▸ YOUR GOAL: Restate, exactly and only, the lines from the first through the line containing "return CAM + d /".

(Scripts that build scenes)
Start

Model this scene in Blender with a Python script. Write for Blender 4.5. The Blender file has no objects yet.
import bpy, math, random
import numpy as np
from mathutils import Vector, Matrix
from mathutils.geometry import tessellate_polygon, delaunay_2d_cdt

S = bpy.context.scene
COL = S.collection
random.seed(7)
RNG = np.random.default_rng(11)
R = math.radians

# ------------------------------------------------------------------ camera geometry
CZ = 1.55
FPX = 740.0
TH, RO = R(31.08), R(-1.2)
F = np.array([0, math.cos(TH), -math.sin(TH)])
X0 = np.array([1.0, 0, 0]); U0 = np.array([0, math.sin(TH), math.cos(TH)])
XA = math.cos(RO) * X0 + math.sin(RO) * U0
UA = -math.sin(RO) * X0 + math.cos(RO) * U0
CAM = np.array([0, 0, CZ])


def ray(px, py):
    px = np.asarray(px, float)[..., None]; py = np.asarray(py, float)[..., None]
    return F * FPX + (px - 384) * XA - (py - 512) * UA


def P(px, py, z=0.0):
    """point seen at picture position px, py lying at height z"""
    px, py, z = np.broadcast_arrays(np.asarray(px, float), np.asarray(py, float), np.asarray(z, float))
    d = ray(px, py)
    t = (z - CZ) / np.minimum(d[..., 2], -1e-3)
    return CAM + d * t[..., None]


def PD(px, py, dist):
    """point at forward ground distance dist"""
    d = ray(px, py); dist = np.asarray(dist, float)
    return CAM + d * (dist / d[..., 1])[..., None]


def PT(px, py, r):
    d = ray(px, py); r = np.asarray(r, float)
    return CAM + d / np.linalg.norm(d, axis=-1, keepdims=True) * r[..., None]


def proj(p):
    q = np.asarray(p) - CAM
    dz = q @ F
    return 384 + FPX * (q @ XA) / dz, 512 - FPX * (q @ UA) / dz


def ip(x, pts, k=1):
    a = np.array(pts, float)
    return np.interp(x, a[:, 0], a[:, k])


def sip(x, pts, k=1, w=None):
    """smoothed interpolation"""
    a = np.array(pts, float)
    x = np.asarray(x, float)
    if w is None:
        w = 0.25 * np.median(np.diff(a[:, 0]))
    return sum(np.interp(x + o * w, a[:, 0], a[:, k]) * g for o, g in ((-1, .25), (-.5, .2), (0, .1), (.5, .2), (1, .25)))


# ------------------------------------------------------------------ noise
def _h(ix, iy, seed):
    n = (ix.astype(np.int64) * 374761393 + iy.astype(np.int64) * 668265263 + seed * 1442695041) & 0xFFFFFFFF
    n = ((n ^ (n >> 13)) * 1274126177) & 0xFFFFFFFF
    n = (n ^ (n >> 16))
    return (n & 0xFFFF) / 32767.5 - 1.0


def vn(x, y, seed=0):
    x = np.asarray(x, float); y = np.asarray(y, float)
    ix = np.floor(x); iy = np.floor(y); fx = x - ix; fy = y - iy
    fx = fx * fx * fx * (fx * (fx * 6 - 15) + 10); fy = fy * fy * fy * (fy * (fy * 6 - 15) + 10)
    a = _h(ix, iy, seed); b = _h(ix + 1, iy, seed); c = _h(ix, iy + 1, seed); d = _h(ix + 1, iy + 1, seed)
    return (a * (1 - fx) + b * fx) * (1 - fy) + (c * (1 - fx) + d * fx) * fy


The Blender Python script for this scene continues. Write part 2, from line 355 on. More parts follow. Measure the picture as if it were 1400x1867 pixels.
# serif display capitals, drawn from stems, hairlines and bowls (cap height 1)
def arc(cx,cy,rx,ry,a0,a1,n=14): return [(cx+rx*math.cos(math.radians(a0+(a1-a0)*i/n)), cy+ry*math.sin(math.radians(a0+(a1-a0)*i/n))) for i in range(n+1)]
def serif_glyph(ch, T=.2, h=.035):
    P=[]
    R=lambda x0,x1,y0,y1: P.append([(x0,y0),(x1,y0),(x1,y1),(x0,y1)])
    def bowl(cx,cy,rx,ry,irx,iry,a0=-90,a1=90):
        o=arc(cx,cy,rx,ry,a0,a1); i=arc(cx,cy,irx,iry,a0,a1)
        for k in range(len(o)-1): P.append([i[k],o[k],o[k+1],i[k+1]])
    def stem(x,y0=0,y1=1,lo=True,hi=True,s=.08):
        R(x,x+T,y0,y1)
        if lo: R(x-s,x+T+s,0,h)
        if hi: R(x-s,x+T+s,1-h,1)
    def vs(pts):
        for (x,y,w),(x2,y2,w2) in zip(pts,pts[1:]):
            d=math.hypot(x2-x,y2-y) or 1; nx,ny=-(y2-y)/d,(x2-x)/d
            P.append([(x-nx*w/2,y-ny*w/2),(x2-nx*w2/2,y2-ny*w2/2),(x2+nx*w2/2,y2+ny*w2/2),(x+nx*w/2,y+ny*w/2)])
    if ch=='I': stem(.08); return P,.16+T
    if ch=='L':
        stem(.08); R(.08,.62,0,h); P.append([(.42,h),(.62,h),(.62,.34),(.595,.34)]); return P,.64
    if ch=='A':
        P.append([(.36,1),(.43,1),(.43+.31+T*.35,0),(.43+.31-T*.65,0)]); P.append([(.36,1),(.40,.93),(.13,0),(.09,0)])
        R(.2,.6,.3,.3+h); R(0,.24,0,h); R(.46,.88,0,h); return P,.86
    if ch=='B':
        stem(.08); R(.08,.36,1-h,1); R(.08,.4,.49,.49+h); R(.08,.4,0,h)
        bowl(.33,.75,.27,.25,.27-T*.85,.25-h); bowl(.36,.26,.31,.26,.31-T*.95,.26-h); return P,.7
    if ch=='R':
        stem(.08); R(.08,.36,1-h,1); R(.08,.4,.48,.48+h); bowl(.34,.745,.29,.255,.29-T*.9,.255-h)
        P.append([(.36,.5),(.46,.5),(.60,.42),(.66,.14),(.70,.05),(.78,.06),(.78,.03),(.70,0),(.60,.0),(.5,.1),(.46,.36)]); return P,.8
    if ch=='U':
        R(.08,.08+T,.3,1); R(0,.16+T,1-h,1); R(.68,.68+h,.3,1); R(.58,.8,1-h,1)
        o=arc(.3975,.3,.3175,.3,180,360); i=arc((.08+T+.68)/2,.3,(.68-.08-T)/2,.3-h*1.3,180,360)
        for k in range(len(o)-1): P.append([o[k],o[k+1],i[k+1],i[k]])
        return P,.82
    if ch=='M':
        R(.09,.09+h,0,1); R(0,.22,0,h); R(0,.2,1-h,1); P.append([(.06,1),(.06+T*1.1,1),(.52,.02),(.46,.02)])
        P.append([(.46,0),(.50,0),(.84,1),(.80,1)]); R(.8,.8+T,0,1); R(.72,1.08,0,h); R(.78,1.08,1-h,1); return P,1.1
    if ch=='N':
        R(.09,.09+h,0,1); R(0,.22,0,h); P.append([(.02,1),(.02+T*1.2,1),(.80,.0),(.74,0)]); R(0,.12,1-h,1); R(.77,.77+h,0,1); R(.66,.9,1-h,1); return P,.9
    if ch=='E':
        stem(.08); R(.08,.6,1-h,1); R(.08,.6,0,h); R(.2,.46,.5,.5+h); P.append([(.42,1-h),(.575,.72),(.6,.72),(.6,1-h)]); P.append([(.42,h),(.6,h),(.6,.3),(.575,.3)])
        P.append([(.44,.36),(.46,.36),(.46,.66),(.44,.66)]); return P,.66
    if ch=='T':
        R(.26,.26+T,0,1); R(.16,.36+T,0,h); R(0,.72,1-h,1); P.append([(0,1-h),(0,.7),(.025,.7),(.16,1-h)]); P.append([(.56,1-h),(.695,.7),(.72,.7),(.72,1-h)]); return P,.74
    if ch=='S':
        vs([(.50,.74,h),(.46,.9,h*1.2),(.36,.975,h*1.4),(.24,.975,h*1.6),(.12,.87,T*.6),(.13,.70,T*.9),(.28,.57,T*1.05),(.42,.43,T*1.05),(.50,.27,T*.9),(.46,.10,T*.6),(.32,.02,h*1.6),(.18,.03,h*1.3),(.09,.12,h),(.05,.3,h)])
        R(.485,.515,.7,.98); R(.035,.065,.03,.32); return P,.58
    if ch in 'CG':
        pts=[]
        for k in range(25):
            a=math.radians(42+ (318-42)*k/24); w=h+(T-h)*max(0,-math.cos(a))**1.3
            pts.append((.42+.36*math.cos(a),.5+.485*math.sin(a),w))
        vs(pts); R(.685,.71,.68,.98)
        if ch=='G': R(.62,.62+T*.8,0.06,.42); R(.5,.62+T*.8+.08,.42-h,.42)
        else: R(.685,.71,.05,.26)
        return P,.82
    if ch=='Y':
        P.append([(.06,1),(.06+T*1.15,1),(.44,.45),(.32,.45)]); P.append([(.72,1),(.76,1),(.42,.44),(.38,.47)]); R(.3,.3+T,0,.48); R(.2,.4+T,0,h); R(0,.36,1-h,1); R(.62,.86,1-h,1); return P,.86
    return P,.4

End

▸ EXERCISE OUTPUT:
Model this scene in Blender with a Python script. Write for Blender 4.5. The Blender file has no objects yet.
import bpy, math, random
import numpy as np
from mathutils import Vector, Matrix
from mathutils.geometry import tessellate_polygon, delaunay_2d_cdt

S = bpy.context.scene
COL = S.collection
random.seed(7)
RNG = np.random.default_rng(11)
R = math.radians

# ------------------------------------------------------------------ camera geometry
CZ = 1.55
FPX = 740.0
TH, RO = R(31.08), R(-1.2)
F = np.array([0, math.cos(TH), -math.sin(TH)])
X0 = np.array([1.0, 0, 0]); U0 = np.array([0, math.sin(TH), math.cos(TH)])
XA = math.cos(RO) * X0 + math.sin(RO) * U0
UA = -math.sin(RO) * X0 + math.cos(RO) * U0
CAM = np.array([0, 0, CZ])


def ray(px, py):
    px = np.asarray(px, float)[..., None]; py = np.asarray(py, float)[..., None]
    return F * FPX + (px - 384) * XA - (py - 512) * UA


def P(px, py, z=0.0):
    """point seen at picture position px, py lying at height z"""
    px, py, z = np.broadcast_arrays(np.asarray(px, float), np.asarray(py, float), np.asarray(z, float))
    d = ray(px, py)
    t = (z - CZ) / np.minimum(d[..., 2], -1e-3)
    return CAM + d * t[..., None]


def PD(px, py, dist):
    """point at forward ground distance dist"""
    d = ray(px, py); dist = np.asarray(dist, float)
    return CAM + d * (dist / d[..., 1])[..., None]


def PT(px, py, r):
    d = ray(px, py); r = np.asarray(r, float)
    return CAM + d / np.linalg.norm(d, axis=-1, keepdims=True) * r[..., None]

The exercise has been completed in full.